UK’s FTSE 100 Sheds as Mining Stocks Weigh; Diploma plc Surges

London’s FTSE 100 closed Wednesday trading 0.94% in the red, dragged down by mining shares amid a quiet day of UK economic news and jitters with the US interest rate decision just hours away.
Mining companies Fresnillo (FRES.L), Endeavour Mining (EDV.L) and Antofagasta (ANTO.L) were among the biggest fallers on the blue-chip index, declining 3.65%, 3.46% and 2.61%, respectively.
In corporate news, miner BHP Group (BHP.L) was also down 1.51% after naming Brandon Craig as chief executive officer in place of Mike Henry, effective July 1. Henry will step down after 6.5 years in the role.
“We view the appointment as incrementally positive and supportive of strategy continuity,” RBC Capital Markets wrote. “Craig is a long-tenured BHP executive with deep operational experience across both iron ore and copper, and has played a central role in advancing BHP’s current growth pipeline. As such, we would expect continued focus on large, low-cost tier-one assets and growth in future-facing commodities, particularly copper and potash, alongside ongoing capital discipline.”

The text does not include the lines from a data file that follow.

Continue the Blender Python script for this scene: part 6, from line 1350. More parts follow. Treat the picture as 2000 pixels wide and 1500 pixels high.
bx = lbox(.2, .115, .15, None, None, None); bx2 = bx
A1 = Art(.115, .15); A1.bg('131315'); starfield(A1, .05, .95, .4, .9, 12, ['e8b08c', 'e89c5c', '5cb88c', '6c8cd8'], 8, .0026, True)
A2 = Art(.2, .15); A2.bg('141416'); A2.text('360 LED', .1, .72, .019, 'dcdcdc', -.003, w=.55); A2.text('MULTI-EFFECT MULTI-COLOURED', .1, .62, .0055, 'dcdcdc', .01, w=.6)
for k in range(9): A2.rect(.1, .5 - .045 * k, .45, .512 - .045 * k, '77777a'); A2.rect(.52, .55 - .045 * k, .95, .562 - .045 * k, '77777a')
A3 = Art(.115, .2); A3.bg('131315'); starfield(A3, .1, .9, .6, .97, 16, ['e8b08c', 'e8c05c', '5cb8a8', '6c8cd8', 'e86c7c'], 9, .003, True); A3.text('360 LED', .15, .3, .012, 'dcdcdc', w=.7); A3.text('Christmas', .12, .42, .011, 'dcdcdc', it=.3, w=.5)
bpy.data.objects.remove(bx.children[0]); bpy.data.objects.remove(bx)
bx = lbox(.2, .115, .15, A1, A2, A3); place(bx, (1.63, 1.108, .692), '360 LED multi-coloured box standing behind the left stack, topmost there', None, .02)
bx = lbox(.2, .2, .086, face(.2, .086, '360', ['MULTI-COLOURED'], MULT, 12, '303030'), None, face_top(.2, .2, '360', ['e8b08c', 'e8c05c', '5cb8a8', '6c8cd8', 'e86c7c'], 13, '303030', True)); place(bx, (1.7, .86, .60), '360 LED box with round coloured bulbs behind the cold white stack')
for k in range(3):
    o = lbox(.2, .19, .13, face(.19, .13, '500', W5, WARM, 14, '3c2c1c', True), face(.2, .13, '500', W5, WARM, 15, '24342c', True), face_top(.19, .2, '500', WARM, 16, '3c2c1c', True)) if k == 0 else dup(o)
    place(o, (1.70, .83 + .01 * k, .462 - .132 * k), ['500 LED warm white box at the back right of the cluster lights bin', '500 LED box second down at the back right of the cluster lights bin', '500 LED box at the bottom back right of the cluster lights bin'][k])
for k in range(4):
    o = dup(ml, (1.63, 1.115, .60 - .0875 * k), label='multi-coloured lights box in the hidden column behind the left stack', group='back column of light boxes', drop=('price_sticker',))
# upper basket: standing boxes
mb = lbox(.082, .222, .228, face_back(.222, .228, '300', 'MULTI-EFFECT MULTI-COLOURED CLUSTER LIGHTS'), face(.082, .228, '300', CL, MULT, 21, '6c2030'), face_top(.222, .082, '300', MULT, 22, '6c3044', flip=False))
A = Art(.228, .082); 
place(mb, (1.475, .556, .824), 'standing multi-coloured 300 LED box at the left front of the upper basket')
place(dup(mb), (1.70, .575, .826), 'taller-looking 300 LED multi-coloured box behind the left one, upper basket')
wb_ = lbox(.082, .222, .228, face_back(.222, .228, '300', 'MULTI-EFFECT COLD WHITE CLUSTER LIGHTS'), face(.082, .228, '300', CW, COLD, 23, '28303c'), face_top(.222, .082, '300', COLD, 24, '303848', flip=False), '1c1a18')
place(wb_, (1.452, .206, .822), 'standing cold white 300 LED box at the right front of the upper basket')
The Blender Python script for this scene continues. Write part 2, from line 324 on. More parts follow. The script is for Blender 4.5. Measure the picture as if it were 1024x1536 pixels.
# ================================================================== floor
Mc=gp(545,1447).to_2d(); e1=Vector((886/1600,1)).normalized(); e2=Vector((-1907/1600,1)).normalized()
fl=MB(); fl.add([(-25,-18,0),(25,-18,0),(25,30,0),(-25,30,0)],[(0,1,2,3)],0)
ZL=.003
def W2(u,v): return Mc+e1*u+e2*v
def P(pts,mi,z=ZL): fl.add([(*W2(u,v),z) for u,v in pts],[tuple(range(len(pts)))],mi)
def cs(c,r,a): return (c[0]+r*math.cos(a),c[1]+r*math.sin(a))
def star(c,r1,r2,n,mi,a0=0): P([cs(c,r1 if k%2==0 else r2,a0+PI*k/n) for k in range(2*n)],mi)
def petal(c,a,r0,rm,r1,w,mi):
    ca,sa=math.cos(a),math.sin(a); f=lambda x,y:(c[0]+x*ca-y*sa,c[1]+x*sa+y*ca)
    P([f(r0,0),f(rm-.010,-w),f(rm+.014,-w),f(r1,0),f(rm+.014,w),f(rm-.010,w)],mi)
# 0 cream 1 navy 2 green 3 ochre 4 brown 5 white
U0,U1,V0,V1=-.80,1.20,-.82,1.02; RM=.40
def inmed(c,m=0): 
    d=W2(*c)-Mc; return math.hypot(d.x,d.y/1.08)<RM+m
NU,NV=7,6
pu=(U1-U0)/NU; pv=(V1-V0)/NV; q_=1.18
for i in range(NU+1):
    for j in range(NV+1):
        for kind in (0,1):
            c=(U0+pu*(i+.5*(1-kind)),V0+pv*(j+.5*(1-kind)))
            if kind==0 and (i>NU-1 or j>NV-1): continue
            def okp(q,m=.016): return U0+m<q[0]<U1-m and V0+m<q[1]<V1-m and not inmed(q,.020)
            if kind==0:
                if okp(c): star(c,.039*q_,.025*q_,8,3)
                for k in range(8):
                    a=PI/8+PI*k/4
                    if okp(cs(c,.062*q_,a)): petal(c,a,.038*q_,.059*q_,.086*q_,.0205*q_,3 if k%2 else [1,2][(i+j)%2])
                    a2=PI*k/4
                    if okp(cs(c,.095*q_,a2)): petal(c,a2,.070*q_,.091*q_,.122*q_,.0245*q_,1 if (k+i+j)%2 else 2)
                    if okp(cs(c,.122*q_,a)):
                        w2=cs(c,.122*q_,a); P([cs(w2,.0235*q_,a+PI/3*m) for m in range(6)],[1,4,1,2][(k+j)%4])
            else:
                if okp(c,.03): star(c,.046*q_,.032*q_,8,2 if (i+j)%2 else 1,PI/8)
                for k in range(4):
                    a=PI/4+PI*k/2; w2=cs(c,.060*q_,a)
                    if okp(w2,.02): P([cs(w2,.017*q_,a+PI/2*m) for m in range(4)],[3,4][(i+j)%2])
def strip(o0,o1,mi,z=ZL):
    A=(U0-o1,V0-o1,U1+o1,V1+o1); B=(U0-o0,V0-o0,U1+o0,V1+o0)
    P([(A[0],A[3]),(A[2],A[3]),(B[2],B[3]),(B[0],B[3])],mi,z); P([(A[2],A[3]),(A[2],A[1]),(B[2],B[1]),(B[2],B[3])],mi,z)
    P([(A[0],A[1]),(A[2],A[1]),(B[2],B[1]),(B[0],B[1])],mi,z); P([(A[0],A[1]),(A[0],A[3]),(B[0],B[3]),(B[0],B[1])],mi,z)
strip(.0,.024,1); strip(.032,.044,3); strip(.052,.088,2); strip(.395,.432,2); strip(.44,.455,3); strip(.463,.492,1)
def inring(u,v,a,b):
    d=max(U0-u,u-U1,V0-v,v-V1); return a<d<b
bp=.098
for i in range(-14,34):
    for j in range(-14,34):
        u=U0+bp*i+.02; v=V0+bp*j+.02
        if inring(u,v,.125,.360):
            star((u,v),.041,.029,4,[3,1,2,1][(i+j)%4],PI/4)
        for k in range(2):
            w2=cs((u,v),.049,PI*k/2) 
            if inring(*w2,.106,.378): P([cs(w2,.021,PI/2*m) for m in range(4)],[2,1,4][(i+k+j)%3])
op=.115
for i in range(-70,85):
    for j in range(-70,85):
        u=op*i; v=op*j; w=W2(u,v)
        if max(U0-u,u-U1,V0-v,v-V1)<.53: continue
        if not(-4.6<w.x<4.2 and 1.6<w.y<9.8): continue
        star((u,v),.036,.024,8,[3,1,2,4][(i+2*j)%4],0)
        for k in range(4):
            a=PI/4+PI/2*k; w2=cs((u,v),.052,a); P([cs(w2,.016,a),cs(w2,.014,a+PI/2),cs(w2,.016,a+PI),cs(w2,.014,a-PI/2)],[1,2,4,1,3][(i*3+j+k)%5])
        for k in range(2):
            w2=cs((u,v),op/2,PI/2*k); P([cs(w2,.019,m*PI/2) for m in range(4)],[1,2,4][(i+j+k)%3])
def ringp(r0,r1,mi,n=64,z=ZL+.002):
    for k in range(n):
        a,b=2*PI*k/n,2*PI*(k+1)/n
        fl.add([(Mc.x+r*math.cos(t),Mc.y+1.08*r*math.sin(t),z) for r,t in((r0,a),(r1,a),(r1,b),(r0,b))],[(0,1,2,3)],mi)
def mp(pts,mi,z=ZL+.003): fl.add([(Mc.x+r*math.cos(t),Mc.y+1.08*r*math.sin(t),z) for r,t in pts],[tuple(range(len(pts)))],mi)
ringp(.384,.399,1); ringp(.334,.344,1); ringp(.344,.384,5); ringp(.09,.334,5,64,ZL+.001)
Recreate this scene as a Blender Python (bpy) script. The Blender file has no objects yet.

Unilever (ULVR.L), meanwhile, fell 3.43% after Bloomberg News reported that the consumer goods giant is in the preliminary stages of discussions with advisers on options for its food business, including a potential spinoff that could value the business at tens of billions of dollars. Unilever declined to comment when reached by MT Newswires.
On the flipside, distribution group Diploma plc (DPLM.L) soared 17.89% as it upgraded its fiscal 2026 forecast for organic revenue growth to 9% from 6% after a “great” performance during the first half. The analyst consensus for adjusted operating profit was increased by 13% to 377 million pounds sterling.
“We continue to see DPLM as one of the safest growth names in the wider sector, with limited value elsewhere at the ‘quality end’,” RBC said in another report. “We see incremental positive EPS momentum from M&A, and believe the valuation premium is warranted given the outstanding financial metrics and track record.”